ÚTERO E COVA, MÃE E AMANTE. LEITURA DE “O VIÚVO”.

 

Evelyn Blaut Fernandes

 

Para o Renato.

 

Não vê a Morte

Como um ponto final:

Antes como dois pontos.

Talvez precedidos de reticências.

David Mourão-Ferreira. Jogo de Espelhos , CIX .

 

 

Além de professor universitário, cronista, ensaísta e tradutor , o também poeta, contista e romancista David Mourão-Ferreira (1927-1996) teceu uma obra que elege o amor como temática maior. Raramente felizes, às vezes trágicos e quase sempre solitários, o amor humano engloba, necessariamente, a paixão e a morte: “todo amor”, diz Octavio Paz, “incluindo o mais feliz, é trágico” (1994, p.101). Esta sentença talvez combine melhor com o romance Um Amor Feliz , mas assim também o é na coletânea Os Amantes e outros contos , reunião de novelas escritas de 1962 a 1974, da qual faz parte “O Viúvo”.
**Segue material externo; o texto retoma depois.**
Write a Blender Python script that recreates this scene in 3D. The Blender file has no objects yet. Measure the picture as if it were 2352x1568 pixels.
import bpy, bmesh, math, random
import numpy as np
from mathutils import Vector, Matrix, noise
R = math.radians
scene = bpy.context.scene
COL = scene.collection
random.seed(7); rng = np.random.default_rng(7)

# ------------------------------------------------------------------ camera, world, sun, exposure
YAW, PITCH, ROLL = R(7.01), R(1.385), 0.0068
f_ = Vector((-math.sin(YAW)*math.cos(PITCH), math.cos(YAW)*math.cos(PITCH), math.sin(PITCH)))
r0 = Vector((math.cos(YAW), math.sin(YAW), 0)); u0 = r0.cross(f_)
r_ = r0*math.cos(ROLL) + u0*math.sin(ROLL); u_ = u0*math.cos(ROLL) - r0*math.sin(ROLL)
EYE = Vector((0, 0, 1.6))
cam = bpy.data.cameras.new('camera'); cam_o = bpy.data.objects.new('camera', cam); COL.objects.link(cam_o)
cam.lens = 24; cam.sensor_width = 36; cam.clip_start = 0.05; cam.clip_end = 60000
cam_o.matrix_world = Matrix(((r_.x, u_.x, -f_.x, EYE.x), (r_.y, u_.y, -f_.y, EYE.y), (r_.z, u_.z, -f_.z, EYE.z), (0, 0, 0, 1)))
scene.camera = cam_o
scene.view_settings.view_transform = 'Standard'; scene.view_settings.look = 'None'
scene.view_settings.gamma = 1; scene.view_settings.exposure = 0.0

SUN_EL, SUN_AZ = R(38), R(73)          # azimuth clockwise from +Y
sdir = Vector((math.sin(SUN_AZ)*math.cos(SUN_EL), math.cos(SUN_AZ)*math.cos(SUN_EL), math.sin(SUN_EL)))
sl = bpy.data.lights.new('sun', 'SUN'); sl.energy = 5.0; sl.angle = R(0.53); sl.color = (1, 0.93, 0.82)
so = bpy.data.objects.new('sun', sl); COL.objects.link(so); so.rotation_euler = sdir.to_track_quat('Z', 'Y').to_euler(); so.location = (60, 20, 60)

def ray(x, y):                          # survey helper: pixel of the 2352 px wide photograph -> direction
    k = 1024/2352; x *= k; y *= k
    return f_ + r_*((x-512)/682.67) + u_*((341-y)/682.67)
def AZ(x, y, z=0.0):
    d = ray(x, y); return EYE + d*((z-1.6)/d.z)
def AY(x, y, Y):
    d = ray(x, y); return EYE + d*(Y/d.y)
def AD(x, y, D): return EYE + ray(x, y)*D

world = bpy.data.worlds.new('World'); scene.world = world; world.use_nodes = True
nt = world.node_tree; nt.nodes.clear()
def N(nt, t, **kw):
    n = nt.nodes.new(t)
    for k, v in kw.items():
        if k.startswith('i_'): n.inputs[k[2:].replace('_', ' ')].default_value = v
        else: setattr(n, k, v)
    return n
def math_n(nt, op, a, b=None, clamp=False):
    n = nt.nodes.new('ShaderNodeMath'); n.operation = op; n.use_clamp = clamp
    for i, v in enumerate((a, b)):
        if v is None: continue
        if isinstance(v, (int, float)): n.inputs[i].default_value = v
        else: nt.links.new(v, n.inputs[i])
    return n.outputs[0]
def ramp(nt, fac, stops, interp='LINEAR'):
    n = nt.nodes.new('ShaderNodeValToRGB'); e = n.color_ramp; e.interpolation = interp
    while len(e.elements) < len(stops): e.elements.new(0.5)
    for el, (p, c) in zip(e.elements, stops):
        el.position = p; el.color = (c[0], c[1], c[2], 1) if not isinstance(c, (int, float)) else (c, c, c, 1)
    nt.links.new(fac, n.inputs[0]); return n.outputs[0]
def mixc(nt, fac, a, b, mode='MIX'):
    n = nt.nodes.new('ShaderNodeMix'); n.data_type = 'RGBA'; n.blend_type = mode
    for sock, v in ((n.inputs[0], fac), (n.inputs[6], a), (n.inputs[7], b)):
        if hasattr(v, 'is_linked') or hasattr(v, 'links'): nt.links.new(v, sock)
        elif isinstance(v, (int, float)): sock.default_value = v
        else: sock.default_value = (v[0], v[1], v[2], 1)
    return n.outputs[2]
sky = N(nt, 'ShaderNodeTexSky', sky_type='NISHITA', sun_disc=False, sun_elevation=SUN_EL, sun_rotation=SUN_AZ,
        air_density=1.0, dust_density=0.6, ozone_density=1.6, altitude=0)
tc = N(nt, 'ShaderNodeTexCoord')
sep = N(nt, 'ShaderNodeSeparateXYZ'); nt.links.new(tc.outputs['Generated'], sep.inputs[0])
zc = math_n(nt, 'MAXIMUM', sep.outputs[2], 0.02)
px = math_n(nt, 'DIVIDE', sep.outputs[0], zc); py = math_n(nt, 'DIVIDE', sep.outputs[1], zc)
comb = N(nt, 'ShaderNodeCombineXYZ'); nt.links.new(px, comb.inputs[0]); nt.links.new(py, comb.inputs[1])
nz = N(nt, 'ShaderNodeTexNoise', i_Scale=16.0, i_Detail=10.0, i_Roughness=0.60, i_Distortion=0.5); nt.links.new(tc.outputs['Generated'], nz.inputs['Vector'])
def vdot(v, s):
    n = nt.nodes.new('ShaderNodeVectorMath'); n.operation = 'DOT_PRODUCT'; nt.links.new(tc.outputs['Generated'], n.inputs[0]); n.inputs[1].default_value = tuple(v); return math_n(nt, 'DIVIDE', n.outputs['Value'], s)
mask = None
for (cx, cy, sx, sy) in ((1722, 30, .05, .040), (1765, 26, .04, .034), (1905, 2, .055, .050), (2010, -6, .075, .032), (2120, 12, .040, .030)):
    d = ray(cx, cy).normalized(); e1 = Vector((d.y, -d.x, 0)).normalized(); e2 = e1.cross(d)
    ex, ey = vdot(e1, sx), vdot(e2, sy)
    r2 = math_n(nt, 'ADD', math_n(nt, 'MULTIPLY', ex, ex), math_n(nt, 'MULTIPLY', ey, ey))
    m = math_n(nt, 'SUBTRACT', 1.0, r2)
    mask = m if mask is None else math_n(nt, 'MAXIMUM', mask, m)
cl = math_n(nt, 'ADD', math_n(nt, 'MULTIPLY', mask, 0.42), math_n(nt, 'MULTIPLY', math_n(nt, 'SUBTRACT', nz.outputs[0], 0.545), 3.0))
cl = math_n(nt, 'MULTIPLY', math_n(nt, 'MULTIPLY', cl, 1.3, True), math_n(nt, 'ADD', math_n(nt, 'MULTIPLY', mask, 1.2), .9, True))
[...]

Esta novela narra o percurso de um advogado, de Lisboa, homem de meia-idade que retorna ao mesmo hotel onde havia estado há quase vinte anos. No presente da enunciação, Adriano chega a este hotel que fica à beira-mar, a um 23 de dezembro, onde pretende passar a véspera de Natal. Lugar ermo, de frente para a praia, há apenas o hotel no qual se hospeda, algumas poucas habitações e a casa dos Bandeira , o que destaca, sobretudo, um certo clima de estranheza marcado pelo despovoamento, pela paisagem lúgubre e apocalíptica. Na casa dos Bandeira, reside Rita, amiga da juventude, que será sua companhia para a noite de Natal.

Uma das grandes questões dessa narrativa trata-se, talvez, da trajetória de aprendizagem. Adriano é aquele que precisa descobrir seu luto. Depois de ter perdido a amante – e, por isso, se considerar viúvo –, este personagem precisa verbalizar a dor da ausência e só o faz um ano após a morte de Paula. Para além da ausência presente da mulher amada , Adriano vive um eterno encontro-desencontro com Rita, amiga d a juventude. Eles hão de se reencontrar, mas ainda não é o momento de haver um encontro amoroso entre eles, e é ela, figura lúcida, quem o faz perceber isso.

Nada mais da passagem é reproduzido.